I would not say that it is crucial that you have a major in business or politics in order to learn on the program at all. But with that said, it might make it more interesting if you have a major in either of those subjects, something related, or have an interest in politics or European business practices or what is currently happening with the euro. I'm an international business major, and while I have many friends at home who I think would be able to understand pretty easily what was being taught, I doubt a lot of the ones with non-related majors really care about the history of the EU an the future of the euro. So I'd say if you are interested in the topic, go for it! Just know that most people will probably have a business, Economics or political science related major. This does not give them any advantage though other than possibly having more background in subjects that are discussed on visits and so they can ask better questions.

Like with any trip, it's really what you make of it! We had free time frequently, but even when we didn't in neat places that we might have only visited briefly, we found ways to make free time. You have to be willing to go non stop for a month. If you blink you might miss something! We would get up early sometimes before visits and go to museums and would stay up late in order to experience the culture in other ways. Some of my favorite visits on the trip were going to the British parliament in Westminster and getting to meet with a member of parliament and visiting the European commission in Brussels. It was a neat time to go to Europe with everything going on with Greece, the euro, and the EU. If you went this year (or anytime in the next few years I'm sure) it would be as interesting if not more because you'd be a part of so much. I felt like I was a part of history in the making!
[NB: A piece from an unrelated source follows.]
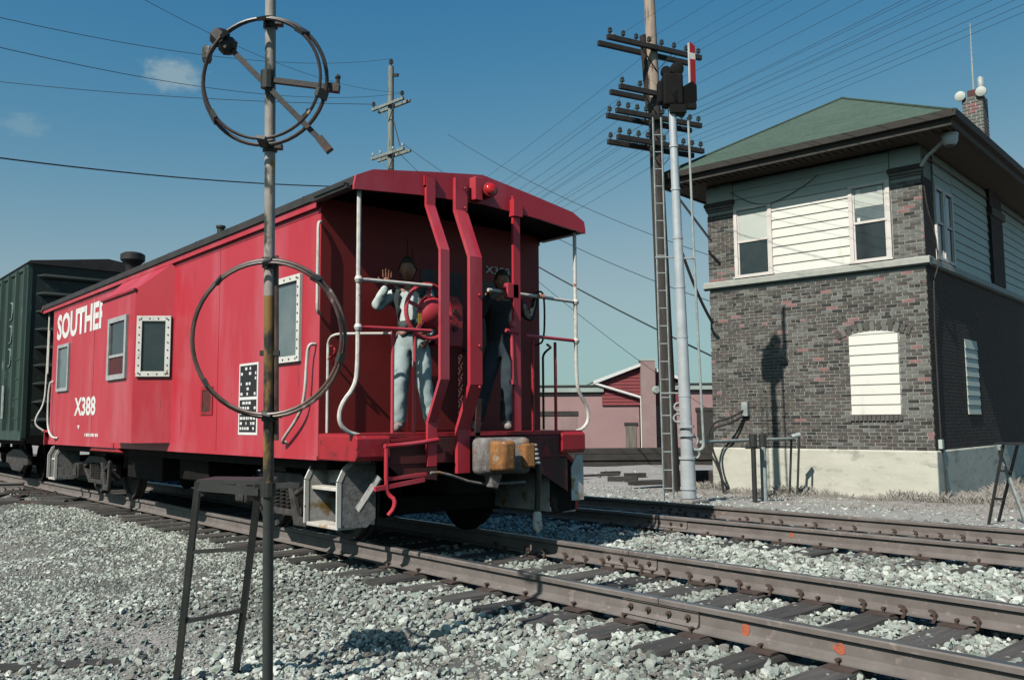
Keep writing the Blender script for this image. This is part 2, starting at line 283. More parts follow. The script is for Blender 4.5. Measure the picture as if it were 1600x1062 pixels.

Outside activities were too many to name. I can think of random things I really enjoyed, but also I remember the towns in general and really liking certain ones based on their individual cultures. Of course I liked Paris (but I'm a French minor), I also loved London even though it doesn't have the food culture that most other cities have, but what I really enjoyed were smaller towns like Strasbourg. It just had such a different feel but there was still a lot to see and do. What I would highly suggest is if there is something in a city that you want to do, don't let anyone stop you. If a group doesn't want to do something, go off by yourself and do it! Of course you have to do this within reason and be smart about this though. When we were in Paris, I really wanted to go to the Montmartre area and see the moulin rouge and the sacre coeur and nobody else did.. So I navigated the metro and went by myself. It was one of my favorite things, I think partly because it was a memory all of my own and it made me feel empowered.

But really, the people in your group are what make the trip or break it. The hard thing is you can't find out how everyone will interact ahead of time. I didn't know anyone before the trip. There were 17 of us and only 4 were girls! Our professor said normally there's a lot more girls than guys though. I became really close to a bunch of people on the trip and I even met up with 4 people in Chicago this fall for a little reunion. I don't think it would've been as good of a trip if the group hadn't gotten along so well!

So my overall advice: Go on the trip! Its a once in a lifetime kind of thing, and you get to visit places that you might never have access to go to otherwise (EU buildings, US embassy, etc.). Look up some background information before on the EU and the current happenings. And don't waste time; if there isn't anything arranged for a day, don't sleep in or just sit around. Go out and explore and experience everything!

Also, if I were to change anything about my experience, I would have stayed in Europe longer. While at first a month seems long enough, it went by so fast and there's still a lot of places we didn't get to see. Some people in the group went to other places in Europe before or after and I envy them! You already have a plane ticket over there, so might as well get a little more for your money!